Kedua, masalah kejahatan pajak. Banyak pajak yang seharusnya disetor kepada pemerintah RI dan pemerintah Papua tidak dibayarkan. Hal ini juga melibatkan kong kalikong antara pejabat RI dan pejabat Freeport. Kasus ini melibatkan banyak pejabat dan penguasa dan pengusaha di masa lalu dengan Freeport. Bukan rahasia Freeport “berhasil memelihara” sejumlah pejabat militer. Kompleks Freeport dijaga ketat oleh tentara. Ketiga, kejahatan kemanusiaan. Sekuriti Freeport menembaki rakyat sipil yang mendulang emas di bekas-bekas galian emas Freeport. Menurut Amien, hampir 200 orang penduduk sekitarnya yang tewas.
Pemerintah harus berani mengungkap ini semua atas nama kebenaran dan keadilan. Sebegitu hebatnyakah Freeport sehingga berhasil membungkam pejabat Indonesia? Ataukah pejabat kita takut terhadap Amerika Serikat yang membekingi Freeport? Cobalah melihat para pemimpin pemberani di dunia ini seperti (alm) Hugo Chaves dari Venezuela, Evo Morales dari Bolivia, serta Mahmud Ahmadinejad sewaktu memimpin Iran pada dekade yang lalu.
Hugo Chaves berhasil menasionalisasikan kontrak-karya minyak tanpa ada balasan dari Amerika. Ia merenegosiasi kontrak-kontrak karya dengan perusahaan minyak dari Amerika dan Eropa. Lalu apakah AS mengirimkan tentaranya untuk menyerang Venezuela? Tidak. Amerika akan berpikir panjang jika harus memerangi Venezuela. Biaya politiknya terlalu besar.
Pejabat Indonesia mungkin takut Indonesia akan bernasib seperti Irak atau Libya yang berhasil dijatuhkan Amerika dan Uni Eropa dengan operasi intelijen. Namun saya kira, Amerika pun akan berpikir dua kali jika harus menginvasi Indonesia.
Sayangnya, pejabat kita bermental inlander atau mental budak. Tidak berani berkata “tidak” kepada pemerintah dan perusahaan asing. Sejak Presiden Soeharto berkuasa, Indonesia tidak berani lagi berkata “no” kepada pemerintah asing. Apalagi Amerika, Jepang, dan negara-negara IGGI. Para pejabat pemerintah RI selalu menyebut bangsa Indonesia bangsa yang lembut dan sopan kepada tamu asing. Kita tidak berani berdikari di negeri sendiri. Pejabat kita bermental budak selalu “Sendiko dhawuh” terhadap kemauan asing.

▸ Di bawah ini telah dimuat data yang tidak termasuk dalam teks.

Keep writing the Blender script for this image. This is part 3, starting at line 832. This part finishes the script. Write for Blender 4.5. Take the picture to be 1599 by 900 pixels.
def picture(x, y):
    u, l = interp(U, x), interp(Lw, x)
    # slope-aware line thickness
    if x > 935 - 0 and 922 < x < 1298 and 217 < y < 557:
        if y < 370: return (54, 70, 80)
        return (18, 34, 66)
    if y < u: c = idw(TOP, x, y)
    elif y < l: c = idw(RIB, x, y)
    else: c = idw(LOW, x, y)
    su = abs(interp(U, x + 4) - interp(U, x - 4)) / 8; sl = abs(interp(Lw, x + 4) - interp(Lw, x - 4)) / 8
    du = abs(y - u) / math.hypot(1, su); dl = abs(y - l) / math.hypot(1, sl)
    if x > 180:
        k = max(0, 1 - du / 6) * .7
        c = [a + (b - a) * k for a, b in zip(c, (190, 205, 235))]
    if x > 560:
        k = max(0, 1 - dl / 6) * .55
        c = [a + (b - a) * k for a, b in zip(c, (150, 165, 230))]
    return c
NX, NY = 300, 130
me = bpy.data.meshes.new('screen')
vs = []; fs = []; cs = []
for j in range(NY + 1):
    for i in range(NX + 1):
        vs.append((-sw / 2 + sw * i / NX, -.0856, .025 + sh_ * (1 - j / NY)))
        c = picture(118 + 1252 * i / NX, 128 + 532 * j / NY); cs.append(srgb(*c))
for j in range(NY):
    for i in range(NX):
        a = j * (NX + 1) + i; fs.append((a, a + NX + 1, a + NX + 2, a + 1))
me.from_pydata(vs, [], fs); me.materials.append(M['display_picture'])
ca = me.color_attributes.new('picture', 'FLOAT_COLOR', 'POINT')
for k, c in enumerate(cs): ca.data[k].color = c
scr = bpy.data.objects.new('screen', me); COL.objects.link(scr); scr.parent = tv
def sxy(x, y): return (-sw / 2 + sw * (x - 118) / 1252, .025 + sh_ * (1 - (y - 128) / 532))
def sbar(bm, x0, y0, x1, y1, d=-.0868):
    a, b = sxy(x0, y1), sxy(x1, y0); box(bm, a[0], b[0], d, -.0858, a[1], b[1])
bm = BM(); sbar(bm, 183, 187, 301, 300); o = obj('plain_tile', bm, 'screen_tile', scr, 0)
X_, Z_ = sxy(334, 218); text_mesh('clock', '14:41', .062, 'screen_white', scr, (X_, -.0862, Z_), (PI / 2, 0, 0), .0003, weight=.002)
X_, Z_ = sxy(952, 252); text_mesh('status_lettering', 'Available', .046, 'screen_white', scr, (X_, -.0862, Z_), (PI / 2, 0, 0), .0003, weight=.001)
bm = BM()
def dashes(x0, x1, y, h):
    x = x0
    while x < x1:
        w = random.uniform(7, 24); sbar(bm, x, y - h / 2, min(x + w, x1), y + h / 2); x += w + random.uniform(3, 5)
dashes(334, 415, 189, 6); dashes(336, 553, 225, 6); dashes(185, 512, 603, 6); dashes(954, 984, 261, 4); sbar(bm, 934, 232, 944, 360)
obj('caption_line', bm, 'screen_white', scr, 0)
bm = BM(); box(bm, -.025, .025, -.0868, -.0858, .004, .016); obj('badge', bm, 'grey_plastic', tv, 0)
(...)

Hal ini terus dilakukan oleh pejabat-pejabat RI yang paternalistik. Selalu bersikap “Asal Bapak Senang” (ABS) kepada setiap tamu asing. Kita terlalu lama dicekoki bahwa hutang luar negeri dan investasi asing itu baik untuk perekonomian negara kita. Kita menjual sumber daya alam kita dengan harga murah. Rezim-rezim lain dari mulai Habibie, Gus Dur, Mega, dan SBY juga tidak berhasil mengatasi masalah Freeport. Mereka terkesan tunduk kepada yang membekingi Freeport.
Dalam sebuah wawancara dengan situs berita on-lin, John Perkins, mantan preman ekonomi (economic hitman) dan penulis buku The Confession of an Economic Hitman (Pengakuan Preman Ekonomi) menyebutkan bahwa masalah Freeport melibatkan banyak keluarga pejabat Orde Baru dan militer, termasuk keluarga Presiden Soeharto. Di sini permainan kekuasaan yang melibatkan uang, senjata, dan seks digunakan.
Masalah Freeport adalah duri dalam daging pemerintahan Jokowi-JK. Jika tidak diselesaikan akan banyak letupan di kemudian hari. Semoga Tuhan masih melindungi negeri ini. Wallahu a’lam bisshowab.